**Task objective**
Of the lines in this listing, how many contain the word "Blender"? Give the number and nothing else.

**Data supplied**
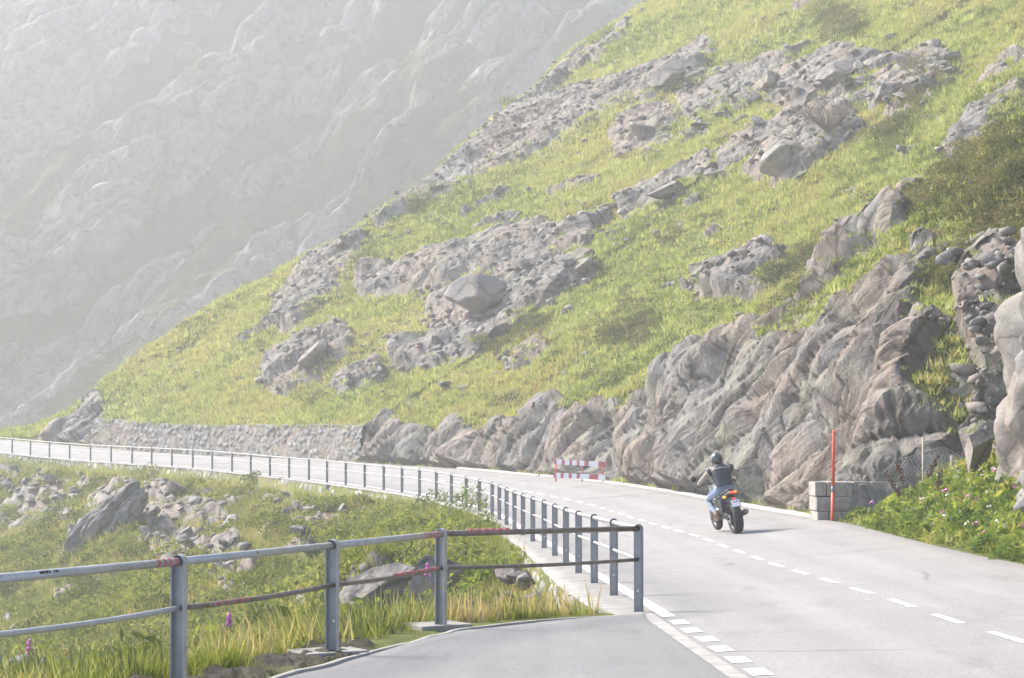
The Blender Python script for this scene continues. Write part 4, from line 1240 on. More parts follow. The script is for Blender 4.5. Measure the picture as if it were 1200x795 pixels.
# ------------------------------------------------------------------ grass and leaves
def tuft(rr, n, h, spread, w, bend=.5, seg=1):
    V, F = [], []
    for _ in range(n):
        a = rr.uniform(0, 6.28); r = spread * .35 * math.sqrt(rr.random()); hh = h * rr.uniform(.55, 1.1); d = rr.uniform(0, 6.28); ln = bend * hh * rr.uniform(.3, 1.1)
        b = np.array([r * math.cos(a), r * math.sin(a), -.04]); q = np.array([-math.sin(d), math.cos(d), 0]) * w / 2; dv = np.array([math.cos(d), math.sin(d), 0])
        k = len(V)
        if seg == 1:
            V += [b - q, b + q, b + dv * ln + np.array([0, 0, hh])]
            F.append([k, k + 1, k + 2])
        else:
            m = b + dv * ln * .3 + np.array([0, 0, hh * .6])
            t = b + dv * ln + np.array([0, 0, hh * rr.uniform(.85, 1.0)])
            V += [b - q, b + q, m - q * .8, m + q * .8, t]
            F += [[k, k + 1, k + 3], [k, k + 3, k + 2], [k + 2, k + 3, k + 4]]
    return np.array(V), np.array(F)
def leafball(rr, n, r, leaf, flat=.75, stems=0):
    """a low shrub or leafy clump: small leaves through a dome, more towards its outside"""
    V, F = [], []
    for _ in range(n):
        d = rr.normal(size=3); d[2] = abs(d[2]); d /= np.linalg.norm(d)
        rad = r * rr.uniform(.35, 1.0) ** .5 * (1 + .22 * math.sin(5 * d[0] + 3 * d[1] + rr.random()))
        c = d * rad * np.array([1, 1, flat])
        n1 = rr.normal(size=3); n1 /= np.linalg.norm(n1); n2 = np.cross(n1, rr.normal(size=3)); n2 /= np.linalg.norm(n2)
        s = leaf * rr.uniform(.6, 1.25); k = len(V)
        V += [c - n1 * s, c + n2 * s * .45, c + n1 * s, c - n2 * s * .45]
        F += [[k, k + 1, k + 2], [k, k + 2, k + 3]]
    return np.array(V), np.array(F)
rr = np.random.default_rng(5)
G_HILL = [(.36, (.13, .165, .06)), (.43, (.21, .255, .08)), (.49, (.34, .395, .15)), (.55, (.41, .42, .20)), (.63, (.33, .285, .15))]
M_GRASS = leaf_material('hill_grass', G_HILL, .10, .5)
M_GRASSV = leaf_material('valley_grass', [(.36, (.11, .135, .055)), (.44, (.18, .205, .07)), (.50, (.26, .275, .10)), (.56, (.33, .30, .15)), (.64, (.38, .30, .19))], .28, .5)
M_GRASSN = leaf_material('near_grass', [(.25, (.085, .13, .025)), (.45, (.15, .20, .035)), (.58, (.23, .25, .06)), (.75, (.34, .28, .15))], .8, .5)
M_HEATH = leaf_material('heath_leaves', [(.38, (.08, .092, .036)), (.5, (.135, .14, .052)), (.62, (.20, .17, .085))], .5, .3)
M_BUSHV = leaf_material('bush_leaves', [(.37, (.075, .098, .03)), (.5, (.15, .18, .05)), (.63, (.25, .26, .09))], .6, .45)
M_BANK = leaf_material('bank_leaves', [(.36, (.07, .115, .03)), (.45, (.15, .205, .045)), (.54, (.26, .31, .07)), (.64, (.36, .34, .12))], 1.1, .45)
def slope_up(N_): return np.stack([N_[:, 0], N_[:, 1], N_[:, 0] * 0], 1) * .6
# hillside grass
TUF = [tuft(rr, 10, .25, .55, .045, 1.2) for _ in range(12)]
gmask = np.clip(1 - 1.15 * rock, 0, 1) * smooth01(HILL_N[:, 2], .45, .65) * smooth01(vU, .25, .6)
patch = .35 + .65 * smooth01(fbm(P0 * .35, 4, 501), -.25, .2)
ih, ph = pick(HP, h_area * h_vis * gmask * patch * np.clip(90 / hdep, .6, 1.6), 150000, .12)
o = merge_instances('hillside_grass', TUF, ph, RNG.uniform(.5, 1.35, len(ph)) * np.clip(.55 + hdep[ih] / 190, .6, 1.3), RNG.random(len(ph)) * 6.28, M_GRASS, RNG.random(len(ph)), slope_up(HILL_N[ih]))
o['kind'] = 'stuff'
# dark low heath on the hillside
HB = [leafball(rr, 170, .55, .06, .7) for _ in range(6)]
hz = np.zeros(len(HP), np.float32)
for pts, r in [([(1195, 190), (1140, 250), (1170, 310)], [40, 44, 30]), ([(1130, 200), (1090, 250)], [16, 20]), ([(1010, 300), (960, 345), (925, 385)], [18, 20, 14]), ([(960, 300), (900, 330)], [10, 8]),
               ([(1060, 310), (1130, 320)], [18, 20]), ([(720, 395), (760, 380)], [8, 10]), ([(560, 410), (640, 380)], [8, 8]), 
                  ([(980, 20), (1010, 25)], [16, 12]), ([(1050, 160), (1090, 90)], [12, 10])]:
    hz = np.maximum(hz, stroke(hpx, hpy, pts, r, .8))
hw = h_area * h_vis * np.clip(1 - rock, 0, 1) * (hz * 1.0 + .05 * smooth01(fbm(P0 * .3, 4, 333), .15, .4)) * smooth01(t2f, .5, 2)
ib, pb = pick(HP, hw, 3600, .2)
o = merge_instances('heath_shrub_cover', HB, pb, RNG.uniform(.4, 1.1, len(pb)), RNG.random(len(pb)) * 6.28, M_HEATH, RNG.random(len(pb)))
o['kind'] = 'stuff'
# tufts in the cracks of the roadside rock
cw_ = h_area * h_vis * in_cut * (smooth01(-b2, .15, .45) * .3 + tong) * (1 - wz)
ic, pc = pick(HP, cw_, 900, .05)
o = merge_instances('crevice_grass', TUF, pc, RNG.uniform(.35, .9, len(pc)), RNG.random(len(pc)) * 6.28, M_GRASS, RNG.random(len(pc)))
o['kind'] = 'stuff'
# valley slope grass and shrubs
vg = np.clip(1 - 1.1 * vr, 0, 1) * (sd > .5) * v_vis
TUV = [tuft(rr, 10, .42, .5, .035, .8) for _ in range(12)]
iv, pv = pick(VP, v_area * vg * np.clip(60 / VDEP, .5, 2.2) * (.3 + .7 * smooth01(fbm(VP * .6, 4, 601), -.25, .2)), 60000, .10)
o = merge_instances('valley_grass', TUV, pv, RNG.uniform(.5, 1.25, len(pv)), RNG.random(len(pv)) * 6.28, M_GRASSV, RNG.random(len(pv)), slope_up(VAL_N[iv]))
o['kind'] = 'stuff'
BV = [leafball(rr, 110, .5, .06, .7) for _ in range(6)]
bz_ = smooth01(fbm(VP * .3, 4, 711), -.02, .3)
ib, pb = pick(VP, v_area * vg * (bz_ + .2) * np.clip(60 / VDEP, .5, 2.0) * (sd > 1.0), 9000, .1)
o = merge_instances('valley_shrub_cover', BV, pb, RNG.uniform(.4, 1.5, len(pb)) ** 1.3, RNG.random(len(pb)) * 6.28, M_BUSHV, RNG.random(len(pb)))
o['kind'] = 'stuff'
# long grass right behind the lay-by railing
TUN = [tuft(rr, 34, .40, .40, .0075, 1.0, 2) for _ in range(14)]
nw = v_area * v_vis * (sd > .22) * (sd < 2.6) * is_fence * (VP[:, 1] < 23.5) * (1 - .93 * soil) * np.interp(sd, [.2, .45, 1.2, 2.6], [.25, 1, 1, .5])
nw = nw * np.interp(VP[:, 1], [9, 17, 18.5, 20, 23], [1.5, 1.2, .7, 1.1, 1.1]) * (.25 + .75 * smooth01(fbm(VP * 1.3, 3, 733), -.2, .2))
in_, pn = pick(VP, nw, 3000, .05)
hs_ = RNG.uniform(.3, .85, len(pn)) * np.interp(pn[:, 1], [9, 16.5, 18, 23], [1.1, 1.0, .75, .5])
o = merge_instances('verge_grass', TUN, pn, hs_, RNG.random(len(pn)) * 6.28, M_GRASSN, RNG.random(len(pn)))
o['kind'] = 'stuff'
M_DRY = leaf_material('dry_grass', [(.38, (.30, .25, .13)), (.5, (.42, .35, .20)), (.62, (.50, .42, .27))], 1.5, .4)
TUD = [tuft(rr, 16, .55, .30, .0055, .7, 2) for _ in range(10)]
in_, pd = pick(VP, nw * np.interp(VP[:, 1], [9, 17.5, 18.5, 23], [1, 1, .35, .6]) * (sd > .5), 1100, .06)
o = merge_instances('dry_grass', TUD, pd, RNG.uniform(.35, .85, len(pd)), RNG.random(len(pd)) * 6.28, M_DRY, RNG.random(len(pd)))
o['kind'] = 'stuff'
BN = [leafball(rr, 120, .22, .03, .9) for _ in range(6)]
in_, pd = pick(VP, nw * (sd > .8), 380, .06)
o = merge_instances('verge_herbs', BN, pd, RNG.uniform(.5, 1.3, len(pd)), RNG.random(len(pd)) * 6.28, M_BUSHV, RNG.random(len(pd)))
o['kind'] = 'stuff'
# leafy bank at the right road edge
LB = [leafball(rr, 80, .36, .06, 1.0) for _ in range(4)] + [leafball(rr, 36, .40, .12, .8) for _ in range(4)] + [leafball(rr, 60, .22, .05, 1.6) for _ in range(3)]
bankw = h_area * H_FRONT * (base[:, 1].repeat(NV) > 20) * (1 - smooth01(base[:, 1].repeat(NV), 40.5, 42.5)) * smooth01(vU, .15, .5) * (vU < 9)
bankw = bankw * (.25 + smooth01(fbm(P0 * 1.0, 3, 888), -.2, .2)) * np.interp(vU, [0, .5, 4, 9], [1.6, 1.6, 1.0, .35]) * (hpx < 1300)
ik, pk = pick(HP, bankw, 2300, .08)
o = merge_instances('bank_foliage', LB, pk, RNG.uniform(.35, 1.0, len(pk)) * np.interp(vU[ik], [.2, .8, 3], [.5, 1.0, 1.0]), RNG.random(len(pk)) * 6.28, M_BANK, RNG.random(len(pk)))
o['kind'] = 'stuff'
ik, pk = pick(HP, bankw, 1600, .08)
o = merge_instances('bank_grass', TUN, pk, RNG.uniform(.5, 1.1, len(pk)) * np.interp(vU[ik], [.2, .8, 3], [.45, 1.0, 1.0]), RNG.random(len(pk)) * 6.28, M_GRASSN, RNG.random(len(pk)))
o['kind'] = 'stuff'

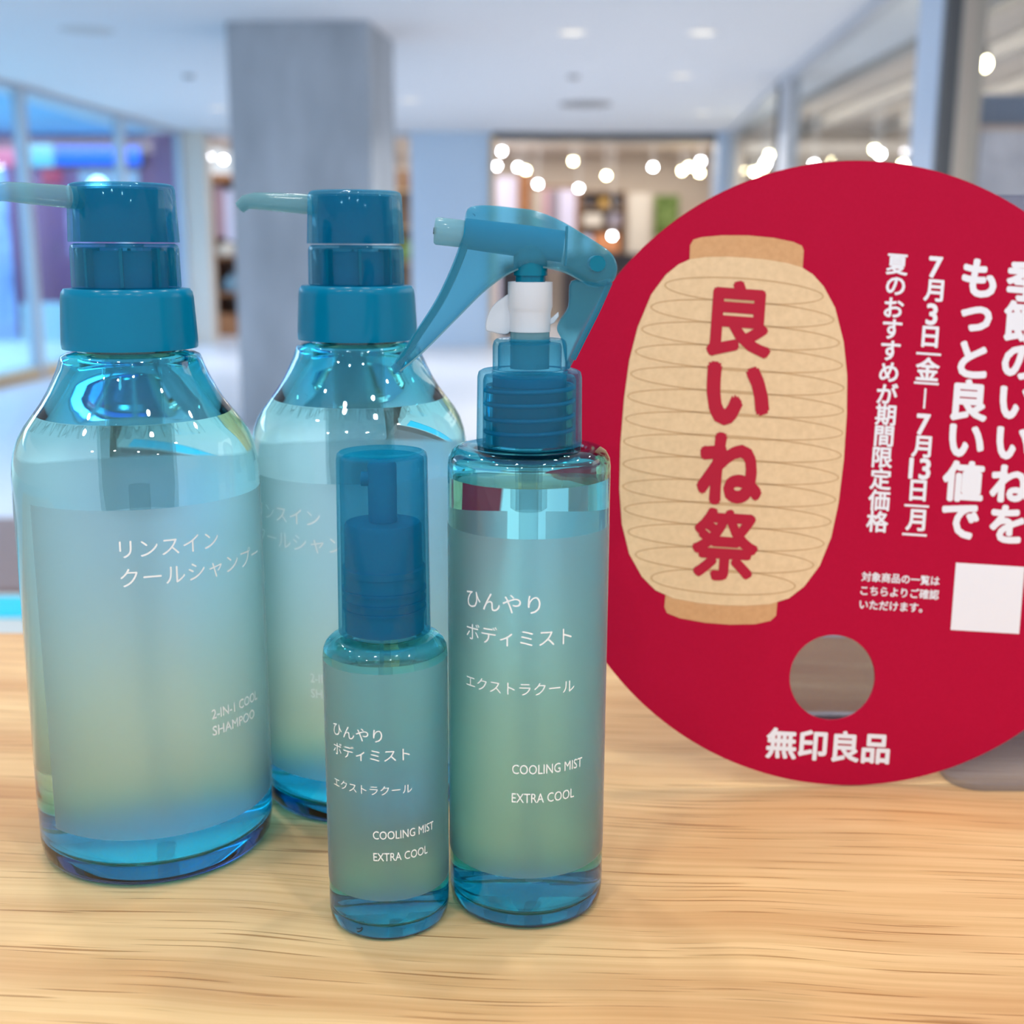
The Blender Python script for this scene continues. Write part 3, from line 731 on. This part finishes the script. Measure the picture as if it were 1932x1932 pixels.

**Solution to the exercise**
2